NCJ Number
202719
Journal
Criminal Justice Volume: 18 Issue: 3 Dated: Fall 2003 Pages: 26-29
Date Published
2003
Length
4 pages
Annotation
This article discusses the permissibility, under Federal and State constitutional law, of the initial detention and more extensive searches of vehicles at both all-cars and vans-only roadblocks.
Abstract
The author first examines whether the temporary detention of cars at "sniper" checkpoints can be justified as "special needs" seizures that may be performed in the absence of individualized suspicion. A critical threshold issue is whether apprehension of a killer who is likely to strike again is a special need independent of the government's interest in general crime control. The article cites relevant case law to argue that apprehension of a particular, dangerous felon believed to be fleeing the area of a recently committed crime is a special need distinguishable from the state's generalized interest in crime control. It concludes, therefore, that in the case of roadblocks used in an effort to apprehend the Washington-area sniper immediately following a shooting, neither a warrant nor probable cause was required to stop vehicles at sniper roadblocks, whether they temporarily detained all cars or only white vans, which was widely believed to be a characteristics of the sniper's vehicle. The article further concludes, however, that although all-vehicles checkpoints are permissible, suspicionless searches of vehicles detained at those check points are not. On the other hand, in the seminal case of United States v. United States District Court, 407 U.S. 297, 322 (1972), the U.S. Supreme Court recognized the distinction between domestic terrorism and ordinary crime.

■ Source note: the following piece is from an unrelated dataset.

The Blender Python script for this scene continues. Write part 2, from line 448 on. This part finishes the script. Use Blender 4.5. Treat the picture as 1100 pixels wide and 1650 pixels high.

When police have reason to believe, as they arguably did in the serial sniper case, that domestic terrorism is involved, the degree of probable cause necessary to support searches of cars stopped at checkpoints may be appropriately reduced. This is already the case with foreign-intelligence searches. Every State supreme court that has considered the issue has upheld the use of checkpoints to catch escaping suspects in the wake of serious crimes, usually by applying a balancing test that compares the limited scope of the invasion to the magnitude of the governmental interest at stake. Thus, when serious crimes by persistently dangerous criminals are involved, roadblock checkpoints are constitutional and can involve a lower threshold for probable cause for a vehicle search when domestic terrorism is reasonably suspected.